TASK BRIEF:
Repeat exactly the lines from the start of the material below up to and including the "from mathutils import Vector, Matrix" line.

RECORDED INFORMATION:

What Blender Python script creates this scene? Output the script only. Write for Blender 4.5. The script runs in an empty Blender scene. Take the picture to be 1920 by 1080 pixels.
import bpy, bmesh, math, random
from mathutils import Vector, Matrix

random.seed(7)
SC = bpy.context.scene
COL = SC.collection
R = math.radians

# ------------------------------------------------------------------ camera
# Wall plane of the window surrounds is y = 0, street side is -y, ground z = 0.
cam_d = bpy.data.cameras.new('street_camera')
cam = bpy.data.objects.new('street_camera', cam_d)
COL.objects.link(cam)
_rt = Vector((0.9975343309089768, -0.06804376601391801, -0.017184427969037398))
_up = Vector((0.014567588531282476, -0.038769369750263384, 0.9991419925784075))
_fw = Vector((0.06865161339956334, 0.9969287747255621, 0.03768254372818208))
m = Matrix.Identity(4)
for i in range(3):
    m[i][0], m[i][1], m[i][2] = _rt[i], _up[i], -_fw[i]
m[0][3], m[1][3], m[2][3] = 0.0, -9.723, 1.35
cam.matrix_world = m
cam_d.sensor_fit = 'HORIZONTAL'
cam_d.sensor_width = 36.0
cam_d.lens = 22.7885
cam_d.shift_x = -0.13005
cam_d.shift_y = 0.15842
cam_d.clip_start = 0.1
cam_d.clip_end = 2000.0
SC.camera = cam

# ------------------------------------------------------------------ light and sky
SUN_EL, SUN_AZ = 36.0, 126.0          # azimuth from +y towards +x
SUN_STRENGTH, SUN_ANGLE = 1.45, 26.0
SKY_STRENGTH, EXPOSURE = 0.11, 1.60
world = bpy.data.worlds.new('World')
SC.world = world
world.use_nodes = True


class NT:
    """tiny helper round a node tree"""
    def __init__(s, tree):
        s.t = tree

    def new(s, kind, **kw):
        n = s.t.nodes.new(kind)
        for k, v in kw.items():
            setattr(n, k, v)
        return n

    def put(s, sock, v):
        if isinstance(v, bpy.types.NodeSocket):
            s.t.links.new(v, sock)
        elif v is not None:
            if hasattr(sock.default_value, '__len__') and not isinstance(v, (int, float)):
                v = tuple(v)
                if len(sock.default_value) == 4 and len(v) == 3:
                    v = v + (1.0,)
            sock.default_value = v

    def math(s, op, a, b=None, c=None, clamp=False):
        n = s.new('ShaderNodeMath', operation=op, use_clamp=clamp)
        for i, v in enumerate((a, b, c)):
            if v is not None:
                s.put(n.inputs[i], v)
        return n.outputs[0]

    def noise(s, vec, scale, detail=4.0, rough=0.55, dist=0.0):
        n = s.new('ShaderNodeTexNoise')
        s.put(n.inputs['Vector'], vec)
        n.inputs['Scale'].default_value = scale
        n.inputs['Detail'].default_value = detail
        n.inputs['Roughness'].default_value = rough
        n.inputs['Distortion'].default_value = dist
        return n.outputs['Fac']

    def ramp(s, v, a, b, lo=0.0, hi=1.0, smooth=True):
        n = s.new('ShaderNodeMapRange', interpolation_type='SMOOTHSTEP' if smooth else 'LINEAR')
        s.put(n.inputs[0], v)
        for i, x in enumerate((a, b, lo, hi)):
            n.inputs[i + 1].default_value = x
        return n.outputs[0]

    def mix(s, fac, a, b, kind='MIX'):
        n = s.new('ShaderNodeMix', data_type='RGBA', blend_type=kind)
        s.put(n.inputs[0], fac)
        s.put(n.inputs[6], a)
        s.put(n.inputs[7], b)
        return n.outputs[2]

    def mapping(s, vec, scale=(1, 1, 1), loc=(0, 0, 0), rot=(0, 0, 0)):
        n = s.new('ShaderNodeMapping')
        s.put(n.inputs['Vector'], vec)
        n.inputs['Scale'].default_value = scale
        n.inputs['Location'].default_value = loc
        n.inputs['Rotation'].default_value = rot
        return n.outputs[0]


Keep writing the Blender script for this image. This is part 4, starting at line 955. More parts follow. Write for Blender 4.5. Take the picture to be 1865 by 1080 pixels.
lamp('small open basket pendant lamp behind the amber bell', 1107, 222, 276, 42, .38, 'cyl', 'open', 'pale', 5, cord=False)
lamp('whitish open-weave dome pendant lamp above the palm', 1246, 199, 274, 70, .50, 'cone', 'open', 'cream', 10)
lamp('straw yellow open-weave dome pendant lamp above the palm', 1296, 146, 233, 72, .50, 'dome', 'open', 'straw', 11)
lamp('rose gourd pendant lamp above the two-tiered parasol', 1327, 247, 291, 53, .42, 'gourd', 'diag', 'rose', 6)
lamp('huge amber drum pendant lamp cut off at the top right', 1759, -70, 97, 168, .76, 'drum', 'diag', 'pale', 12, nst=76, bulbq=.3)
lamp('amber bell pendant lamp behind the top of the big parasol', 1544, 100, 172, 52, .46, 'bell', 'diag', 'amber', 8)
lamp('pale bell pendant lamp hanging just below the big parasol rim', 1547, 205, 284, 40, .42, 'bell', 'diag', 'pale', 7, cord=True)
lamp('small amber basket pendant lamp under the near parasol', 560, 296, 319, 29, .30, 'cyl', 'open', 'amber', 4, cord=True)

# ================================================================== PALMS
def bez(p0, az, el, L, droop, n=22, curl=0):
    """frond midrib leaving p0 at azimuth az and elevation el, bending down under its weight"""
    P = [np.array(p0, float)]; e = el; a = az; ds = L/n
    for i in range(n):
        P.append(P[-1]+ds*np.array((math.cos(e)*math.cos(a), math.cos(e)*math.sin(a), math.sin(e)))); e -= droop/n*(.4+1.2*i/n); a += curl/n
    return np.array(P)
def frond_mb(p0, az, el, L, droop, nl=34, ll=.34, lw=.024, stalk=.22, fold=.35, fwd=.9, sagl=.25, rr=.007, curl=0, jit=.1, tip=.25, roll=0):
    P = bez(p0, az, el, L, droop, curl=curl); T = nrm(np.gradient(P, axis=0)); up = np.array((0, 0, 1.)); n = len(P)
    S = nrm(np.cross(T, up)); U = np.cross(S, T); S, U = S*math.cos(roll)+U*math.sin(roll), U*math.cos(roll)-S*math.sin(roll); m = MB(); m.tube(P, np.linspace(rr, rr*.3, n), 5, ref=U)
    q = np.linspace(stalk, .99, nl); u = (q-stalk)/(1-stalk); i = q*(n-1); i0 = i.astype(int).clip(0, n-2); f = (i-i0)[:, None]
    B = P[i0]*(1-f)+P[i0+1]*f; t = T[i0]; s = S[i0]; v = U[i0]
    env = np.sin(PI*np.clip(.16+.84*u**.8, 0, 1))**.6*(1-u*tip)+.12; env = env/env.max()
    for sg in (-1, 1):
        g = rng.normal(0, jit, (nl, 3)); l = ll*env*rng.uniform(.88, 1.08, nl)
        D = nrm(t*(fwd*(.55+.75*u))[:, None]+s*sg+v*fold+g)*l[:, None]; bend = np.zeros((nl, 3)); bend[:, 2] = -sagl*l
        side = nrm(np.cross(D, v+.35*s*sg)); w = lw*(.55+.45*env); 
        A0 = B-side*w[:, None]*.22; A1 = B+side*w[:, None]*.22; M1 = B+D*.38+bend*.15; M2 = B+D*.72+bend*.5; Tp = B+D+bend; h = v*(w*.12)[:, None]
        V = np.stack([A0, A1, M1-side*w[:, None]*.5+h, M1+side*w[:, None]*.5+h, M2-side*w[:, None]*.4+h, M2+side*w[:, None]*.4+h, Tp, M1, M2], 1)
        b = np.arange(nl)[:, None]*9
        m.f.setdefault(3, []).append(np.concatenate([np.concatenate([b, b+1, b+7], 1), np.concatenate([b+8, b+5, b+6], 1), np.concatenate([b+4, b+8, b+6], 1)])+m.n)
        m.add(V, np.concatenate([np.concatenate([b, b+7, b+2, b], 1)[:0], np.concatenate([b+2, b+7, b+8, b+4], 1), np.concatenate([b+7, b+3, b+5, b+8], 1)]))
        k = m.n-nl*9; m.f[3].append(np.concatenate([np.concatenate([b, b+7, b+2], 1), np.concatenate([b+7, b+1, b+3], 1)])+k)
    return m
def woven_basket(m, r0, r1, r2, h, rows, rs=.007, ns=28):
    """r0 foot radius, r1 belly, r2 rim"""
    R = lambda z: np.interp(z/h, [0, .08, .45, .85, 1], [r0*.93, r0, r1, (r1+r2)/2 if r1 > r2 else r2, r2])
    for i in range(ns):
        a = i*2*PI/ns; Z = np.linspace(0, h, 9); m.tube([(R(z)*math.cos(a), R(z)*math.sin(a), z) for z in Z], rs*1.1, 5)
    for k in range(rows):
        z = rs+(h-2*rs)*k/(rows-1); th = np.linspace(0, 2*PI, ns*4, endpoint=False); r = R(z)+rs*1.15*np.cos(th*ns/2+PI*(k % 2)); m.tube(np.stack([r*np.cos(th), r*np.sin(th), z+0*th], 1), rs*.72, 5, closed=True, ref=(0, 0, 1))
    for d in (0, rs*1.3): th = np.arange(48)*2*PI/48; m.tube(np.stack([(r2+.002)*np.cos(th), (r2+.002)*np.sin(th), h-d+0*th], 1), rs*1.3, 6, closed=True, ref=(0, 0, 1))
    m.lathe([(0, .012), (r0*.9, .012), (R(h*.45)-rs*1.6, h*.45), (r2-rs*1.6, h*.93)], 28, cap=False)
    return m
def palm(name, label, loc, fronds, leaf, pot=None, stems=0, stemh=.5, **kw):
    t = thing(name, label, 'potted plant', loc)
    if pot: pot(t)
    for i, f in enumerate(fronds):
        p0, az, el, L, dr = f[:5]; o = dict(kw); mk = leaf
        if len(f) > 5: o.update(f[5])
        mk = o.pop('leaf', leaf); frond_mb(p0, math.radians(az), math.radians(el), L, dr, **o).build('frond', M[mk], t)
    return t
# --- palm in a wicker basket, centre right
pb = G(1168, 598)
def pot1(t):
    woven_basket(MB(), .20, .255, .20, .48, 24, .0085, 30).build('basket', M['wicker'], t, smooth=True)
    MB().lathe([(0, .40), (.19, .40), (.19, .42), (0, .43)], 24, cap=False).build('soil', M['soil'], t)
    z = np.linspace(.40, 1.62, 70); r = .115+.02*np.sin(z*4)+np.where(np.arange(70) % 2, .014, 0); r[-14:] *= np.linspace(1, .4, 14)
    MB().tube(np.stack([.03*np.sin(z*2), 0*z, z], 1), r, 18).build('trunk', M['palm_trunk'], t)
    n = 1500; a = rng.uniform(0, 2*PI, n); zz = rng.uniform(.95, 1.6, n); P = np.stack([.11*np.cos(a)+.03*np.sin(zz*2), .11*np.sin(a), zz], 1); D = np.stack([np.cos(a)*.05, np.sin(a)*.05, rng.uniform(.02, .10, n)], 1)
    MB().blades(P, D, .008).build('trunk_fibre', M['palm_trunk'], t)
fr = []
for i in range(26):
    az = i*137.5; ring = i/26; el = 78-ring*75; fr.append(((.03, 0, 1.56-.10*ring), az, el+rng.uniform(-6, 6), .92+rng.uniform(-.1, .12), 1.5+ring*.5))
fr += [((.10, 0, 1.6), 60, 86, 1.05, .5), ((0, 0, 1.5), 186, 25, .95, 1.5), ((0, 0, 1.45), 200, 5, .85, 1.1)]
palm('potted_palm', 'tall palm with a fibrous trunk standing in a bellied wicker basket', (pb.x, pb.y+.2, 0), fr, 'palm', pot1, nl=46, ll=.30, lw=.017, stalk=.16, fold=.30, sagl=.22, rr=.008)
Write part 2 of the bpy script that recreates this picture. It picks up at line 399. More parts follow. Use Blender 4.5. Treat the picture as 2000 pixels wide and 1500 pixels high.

TASK ANSWER:
What Blender Python script creates this scene? Output the script only. Write for Blender 4.5. The script runs in an empty Blender scene. Take the picture to be 1920 by 1080 pixels.
import bpy, bmesh, math, random
from mathutils import Vector, Matrix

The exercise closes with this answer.